The New Yorker:
The effort behind George Clooney’s effortless charm.
By Ian Parker
April 14, 2008
George Clooney was at home in Los Angeles one afternoon in mid-January, a few days before he flew to Sudan in his new role as a United Nations “Messenger of Peace” (an appointment that overlooked reports of a recent public scuffle with Fabio, the leonine model). Clooney, who is unusual in being both very famous and, apparently, at ease with the fact—he can sometimes look like a spokesman for celebrity itself—was sitting on a long pale sofa, alongside Sarah Larson, his girlfriend. Bowls of chopped salad were on the coffee table in front of them: when Clooney’s electronic pepper grinder was activated, it sent a beam of light shining down onto the lettuce, like a police helicopter.
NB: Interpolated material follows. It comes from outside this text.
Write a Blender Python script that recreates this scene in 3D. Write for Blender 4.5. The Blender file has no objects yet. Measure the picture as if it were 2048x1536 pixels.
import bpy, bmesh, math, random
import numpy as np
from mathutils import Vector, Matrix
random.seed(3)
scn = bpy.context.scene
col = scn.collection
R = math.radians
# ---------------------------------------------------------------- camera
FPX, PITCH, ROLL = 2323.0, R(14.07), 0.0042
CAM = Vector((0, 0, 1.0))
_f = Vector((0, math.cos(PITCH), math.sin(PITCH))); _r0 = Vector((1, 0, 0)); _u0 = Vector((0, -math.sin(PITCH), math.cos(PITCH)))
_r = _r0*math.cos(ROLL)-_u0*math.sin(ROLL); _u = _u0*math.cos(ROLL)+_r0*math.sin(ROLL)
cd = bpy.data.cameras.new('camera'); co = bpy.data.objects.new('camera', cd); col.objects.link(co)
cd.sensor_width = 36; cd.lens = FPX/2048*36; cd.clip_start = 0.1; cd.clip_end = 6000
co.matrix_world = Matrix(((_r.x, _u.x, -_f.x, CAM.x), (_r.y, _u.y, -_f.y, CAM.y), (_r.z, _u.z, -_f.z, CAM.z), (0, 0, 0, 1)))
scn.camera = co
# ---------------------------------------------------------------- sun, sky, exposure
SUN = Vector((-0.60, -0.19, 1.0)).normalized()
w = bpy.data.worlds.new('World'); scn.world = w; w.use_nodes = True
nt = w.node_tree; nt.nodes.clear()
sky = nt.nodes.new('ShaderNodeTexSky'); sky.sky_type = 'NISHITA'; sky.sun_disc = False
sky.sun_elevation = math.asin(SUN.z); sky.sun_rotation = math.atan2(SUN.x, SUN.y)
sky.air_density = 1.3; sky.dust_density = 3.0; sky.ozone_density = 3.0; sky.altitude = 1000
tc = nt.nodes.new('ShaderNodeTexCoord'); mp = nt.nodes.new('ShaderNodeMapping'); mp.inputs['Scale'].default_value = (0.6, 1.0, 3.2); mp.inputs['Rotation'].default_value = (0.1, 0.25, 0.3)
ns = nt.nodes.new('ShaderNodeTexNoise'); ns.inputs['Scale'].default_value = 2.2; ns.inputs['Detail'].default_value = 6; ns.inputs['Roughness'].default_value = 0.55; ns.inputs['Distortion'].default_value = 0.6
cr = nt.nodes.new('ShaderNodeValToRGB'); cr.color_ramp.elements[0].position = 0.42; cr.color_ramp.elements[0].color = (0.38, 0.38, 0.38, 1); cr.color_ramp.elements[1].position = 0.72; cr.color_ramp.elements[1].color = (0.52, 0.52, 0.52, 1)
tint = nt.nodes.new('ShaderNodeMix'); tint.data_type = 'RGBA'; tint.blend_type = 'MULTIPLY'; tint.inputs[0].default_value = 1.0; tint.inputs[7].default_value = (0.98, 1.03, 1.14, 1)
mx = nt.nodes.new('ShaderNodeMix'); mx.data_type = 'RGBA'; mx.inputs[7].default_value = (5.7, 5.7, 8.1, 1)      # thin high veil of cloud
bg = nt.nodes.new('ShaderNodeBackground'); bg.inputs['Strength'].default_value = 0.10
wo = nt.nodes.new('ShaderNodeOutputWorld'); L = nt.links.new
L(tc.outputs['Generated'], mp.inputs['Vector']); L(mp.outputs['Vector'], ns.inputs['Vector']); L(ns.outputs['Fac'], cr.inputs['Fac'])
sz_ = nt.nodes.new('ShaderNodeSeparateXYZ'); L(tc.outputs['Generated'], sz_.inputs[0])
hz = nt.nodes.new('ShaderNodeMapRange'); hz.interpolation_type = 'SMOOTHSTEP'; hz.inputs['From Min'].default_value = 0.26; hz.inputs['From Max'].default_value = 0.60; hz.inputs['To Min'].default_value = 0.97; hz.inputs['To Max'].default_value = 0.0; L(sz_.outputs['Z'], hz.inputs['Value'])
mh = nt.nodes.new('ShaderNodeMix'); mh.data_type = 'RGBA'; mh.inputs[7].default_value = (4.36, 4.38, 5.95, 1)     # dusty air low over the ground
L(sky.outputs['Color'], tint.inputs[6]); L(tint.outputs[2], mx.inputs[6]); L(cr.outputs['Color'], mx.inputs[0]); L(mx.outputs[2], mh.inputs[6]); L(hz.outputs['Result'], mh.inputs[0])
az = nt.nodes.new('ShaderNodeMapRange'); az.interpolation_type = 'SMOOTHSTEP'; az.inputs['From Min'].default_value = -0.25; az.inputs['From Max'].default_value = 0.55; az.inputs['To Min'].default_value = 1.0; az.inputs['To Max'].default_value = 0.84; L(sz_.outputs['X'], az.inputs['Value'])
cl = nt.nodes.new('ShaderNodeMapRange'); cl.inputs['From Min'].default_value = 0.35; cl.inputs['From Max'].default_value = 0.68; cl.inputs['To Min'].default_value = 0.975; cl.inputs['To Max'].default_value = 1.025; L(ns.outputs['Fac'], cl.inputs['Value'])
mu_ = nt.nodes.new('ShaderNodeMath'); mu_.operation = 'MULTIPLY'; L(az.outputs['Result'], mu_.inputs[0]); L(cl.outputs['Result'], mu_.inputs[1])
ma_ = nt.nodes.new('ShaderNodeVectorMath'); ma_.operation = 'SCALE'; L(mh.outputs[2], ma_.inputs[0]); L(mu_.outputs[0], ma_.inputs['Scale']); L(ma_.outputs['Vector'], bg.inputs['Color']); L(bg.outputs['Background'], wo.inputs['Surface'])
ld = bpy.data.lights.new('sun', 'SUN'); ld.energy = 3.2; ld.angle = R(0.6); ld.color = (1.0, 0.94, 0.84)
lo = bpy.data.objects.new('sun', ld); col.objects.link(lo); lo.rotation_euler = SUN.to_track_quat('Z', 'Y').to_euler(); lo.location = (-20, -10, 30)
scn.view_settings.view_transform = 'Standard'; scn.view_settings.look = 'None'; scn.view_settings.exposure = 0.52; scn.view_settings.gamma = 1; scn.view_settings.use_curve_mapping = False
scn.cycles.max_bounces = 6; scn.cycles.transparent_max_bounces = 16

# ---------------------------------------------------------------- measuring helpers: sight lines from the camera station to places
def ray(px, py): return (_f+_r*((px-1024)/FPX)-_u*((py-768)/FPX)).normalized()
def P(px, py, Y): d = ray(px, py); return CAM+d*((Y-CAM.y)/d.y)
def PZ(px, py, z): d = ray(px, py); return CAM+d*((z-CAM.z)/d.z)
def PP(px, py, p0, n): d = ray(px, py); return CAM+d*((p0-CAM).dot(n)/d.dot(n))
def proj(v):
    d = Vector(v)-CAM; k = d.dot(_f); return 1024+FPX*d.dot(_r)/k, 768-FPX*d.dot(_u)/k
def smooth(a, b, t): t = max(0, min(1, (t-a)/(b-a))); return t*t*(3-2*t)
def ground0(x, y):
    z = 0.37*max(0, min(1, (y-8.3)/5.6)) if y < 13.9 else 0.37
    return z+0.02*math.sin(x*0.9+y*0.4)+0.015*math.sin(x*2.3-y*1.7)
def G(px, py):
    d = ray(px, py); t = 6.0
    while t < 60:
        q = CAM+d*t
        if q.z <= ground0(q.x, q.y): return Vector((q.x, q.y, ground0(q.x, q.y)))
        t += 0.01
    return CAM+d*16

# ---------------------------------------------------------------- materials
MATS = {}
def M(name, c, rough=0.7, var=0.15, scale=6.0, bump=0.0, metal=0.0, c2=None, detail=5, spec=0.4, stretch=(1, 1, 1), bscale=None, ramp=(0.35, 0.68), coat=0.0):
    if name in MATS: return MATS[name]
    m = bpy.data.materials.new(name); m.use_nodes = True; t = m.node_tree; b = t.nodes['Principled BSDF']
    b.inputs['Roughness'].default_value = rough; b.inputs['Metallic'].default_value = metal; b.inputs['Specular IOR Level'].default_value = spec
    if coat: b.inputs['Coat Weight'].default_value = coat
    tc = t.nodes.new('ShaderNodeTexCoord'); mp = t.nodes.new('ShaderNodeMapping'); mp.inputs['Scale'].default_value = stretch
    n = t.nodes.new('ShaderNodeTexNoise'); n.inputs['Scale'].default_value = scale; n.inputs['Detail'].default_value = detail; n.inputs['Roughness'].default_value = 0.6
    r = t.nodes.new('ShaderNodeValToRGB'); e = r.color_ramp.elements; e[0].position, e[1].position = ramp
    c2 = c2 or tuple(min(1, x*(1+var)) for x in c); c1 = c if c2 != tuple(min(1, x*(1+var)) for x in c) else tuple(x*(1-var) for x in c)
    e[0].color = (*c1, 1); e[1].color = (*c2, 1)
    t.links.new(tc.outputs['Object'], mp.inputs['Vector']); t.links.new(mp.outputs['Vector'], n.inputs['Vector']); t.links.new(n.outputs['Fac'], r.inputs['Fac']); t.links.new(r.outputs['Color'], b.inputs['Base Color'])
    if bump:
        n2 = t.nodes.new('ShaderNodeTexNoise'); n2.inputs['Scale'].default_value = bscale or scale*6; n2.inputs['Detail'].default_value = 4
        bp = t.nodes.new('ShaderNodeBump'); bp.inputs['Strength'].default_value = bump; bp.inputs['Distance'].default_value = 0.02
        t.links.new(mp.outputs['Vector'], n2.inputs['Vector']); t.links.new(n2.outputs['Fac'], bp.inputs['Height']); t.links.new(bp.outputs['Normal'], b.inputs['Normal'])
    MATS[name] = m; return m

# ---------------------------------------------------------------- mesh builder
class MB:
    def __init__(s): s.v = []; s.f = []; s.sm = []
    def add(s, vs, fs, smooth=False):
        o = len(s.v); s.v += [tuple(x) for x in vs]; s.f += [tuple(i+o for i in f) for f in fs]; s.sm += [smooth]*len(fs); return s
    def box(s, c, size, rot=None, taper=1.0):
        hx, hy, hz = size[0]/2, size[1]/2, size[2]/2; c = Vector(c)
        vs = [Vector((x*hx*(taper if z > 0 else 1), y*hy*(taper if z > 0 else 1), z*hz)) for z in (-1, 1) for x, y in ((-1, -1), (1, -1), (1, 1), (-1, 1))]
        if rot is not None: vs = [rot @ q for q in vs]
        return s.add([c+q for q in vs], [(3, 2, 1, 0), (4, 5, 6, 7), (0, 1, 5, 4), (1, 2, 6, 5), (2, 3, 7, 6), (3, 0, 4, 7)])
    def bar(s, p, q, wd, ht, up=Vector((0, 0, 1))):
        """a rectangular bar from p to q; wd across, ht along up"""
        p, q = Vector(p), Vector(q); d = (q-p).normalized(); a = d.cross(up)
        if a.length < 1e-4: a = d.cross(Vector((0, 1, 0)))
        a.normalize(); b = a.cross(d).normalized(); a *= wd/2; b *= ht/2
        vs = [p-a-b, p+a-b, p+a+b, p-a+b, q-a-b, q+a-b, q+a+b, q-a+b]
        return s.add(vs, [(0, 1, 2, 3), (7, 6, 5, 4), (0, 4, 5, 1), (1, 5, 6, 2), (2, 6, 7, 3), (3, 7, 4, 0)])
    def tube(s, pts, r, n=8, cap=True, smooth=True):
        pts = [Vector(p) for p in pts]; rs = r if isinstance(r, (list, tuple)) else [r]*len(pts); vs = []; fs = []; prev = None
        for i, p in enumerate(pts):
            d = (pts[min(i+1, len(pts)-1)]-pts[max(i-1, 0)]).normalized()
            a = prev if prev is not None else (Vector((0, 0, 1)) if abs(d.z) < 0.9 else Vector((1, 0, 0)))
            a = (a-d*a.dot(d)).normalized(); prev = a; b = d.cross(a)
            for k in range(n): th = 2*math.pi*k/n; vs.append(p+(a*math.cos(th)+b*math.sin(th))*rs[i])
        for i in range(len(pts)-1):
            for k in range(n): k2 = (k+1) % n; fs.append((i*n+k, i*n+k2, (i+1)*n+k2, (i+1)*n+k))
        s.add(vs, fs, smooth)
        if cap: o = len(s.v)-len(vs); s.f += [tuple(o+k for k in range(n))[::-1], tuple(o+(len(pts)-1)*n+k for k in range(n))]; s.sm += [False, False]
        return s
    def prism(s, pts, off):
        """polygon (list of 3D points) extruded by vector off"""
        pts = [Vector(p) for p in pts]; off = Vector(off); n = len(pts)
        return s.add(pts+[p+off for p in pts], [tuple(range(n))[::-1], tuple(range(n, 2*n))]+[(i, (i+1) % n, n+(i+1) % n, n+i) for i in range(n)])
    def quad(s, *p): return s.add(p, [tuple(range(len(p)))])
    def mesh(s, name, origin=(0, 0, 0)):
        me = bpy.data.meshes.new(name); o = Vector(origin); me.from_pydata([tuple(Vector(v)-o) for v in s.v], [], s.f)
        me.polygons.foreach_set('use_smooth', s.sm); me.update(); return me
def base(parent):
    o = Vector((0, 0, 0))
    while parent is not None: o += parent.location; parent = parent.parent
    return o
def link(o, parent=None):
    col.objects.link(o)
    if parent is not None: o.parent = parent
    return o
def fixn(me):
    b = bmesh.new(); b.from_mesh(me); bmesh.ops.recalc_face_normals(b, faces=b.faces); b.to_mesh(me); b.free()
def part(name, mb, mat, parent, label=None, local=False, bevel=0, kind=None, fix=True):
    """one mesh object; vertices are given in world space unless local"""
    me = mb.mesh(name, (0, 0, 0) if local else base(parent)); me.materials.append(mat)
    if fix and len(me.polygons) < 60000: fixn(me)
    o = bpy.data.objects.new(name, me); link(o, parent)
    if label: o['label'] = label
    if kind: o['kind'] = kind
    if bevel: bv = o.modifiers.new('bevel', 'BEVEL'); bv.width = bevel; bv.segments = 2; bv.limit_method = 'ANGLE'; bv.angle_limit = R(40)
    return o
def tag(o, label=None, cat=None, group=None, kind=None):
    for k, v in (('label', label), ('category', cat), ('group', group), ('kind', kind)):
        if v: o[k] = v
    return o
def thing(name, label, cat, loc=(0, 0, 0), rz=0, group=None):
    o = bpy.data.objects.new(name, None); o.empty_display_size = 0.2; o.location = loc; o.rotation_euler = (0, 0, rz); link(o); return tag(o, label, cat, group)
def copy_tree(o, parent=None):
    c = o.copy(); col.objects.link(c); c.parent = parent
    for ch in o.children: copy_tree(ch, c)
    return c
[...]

It was the “for your consideration” season—the run-up to the Oscars, when film studios lobby for the votes of Academy members, using means of varying subtlety. For some days, Clooney had been driven here and there in the back of a black Mercedes, and his presence at promotional cocktail parties had served as an advertisement for “Michael Clayton,” last year’s chilly corruption drama, in which he starred. (The film went on to be nominated in seven categories, including Best Actor; it received one Oscar, for Tilda Swinton, in a supporting part.) I had seen Clooney that morning, still in the role of candidate, in front of a bright-pink curtain on the stage of a theatre at the Hammer Museum, in Westwood, taking part in an Oscar-related panel discussion about acting and filmmaking, with Angelina Jolie, Daniel Day-Lewis, James McAvoy, and others. The event, organized by Newsweek, was leisurely, designed to encourage a degree of self-analysis, but Clooney (looking about as skinny as a young Sinatra, his sunglasses hooked over the opening of his collar) seemed to have set himself the task of resisting group drift toward actorly grandeur or celebrity griping. He was unremittingly affable. “We have time for one more question,” he said, after taking his seat. He traded running jokes with McAvoy, and made mock-scornful comments about Day-Lewis’s exalted reputation. (“You just kill it for the rest of us; we’ll take care of you, pal.”) He capped a conversation about paparazzi intrusions with a politic acknowledgment of the privileges of fame. His manner—nonchalance underpinned, it seemed, by vigilance and self-scrutiny—carried the suggestion that almost any divergence from banter was unforgivable artsy narcissism.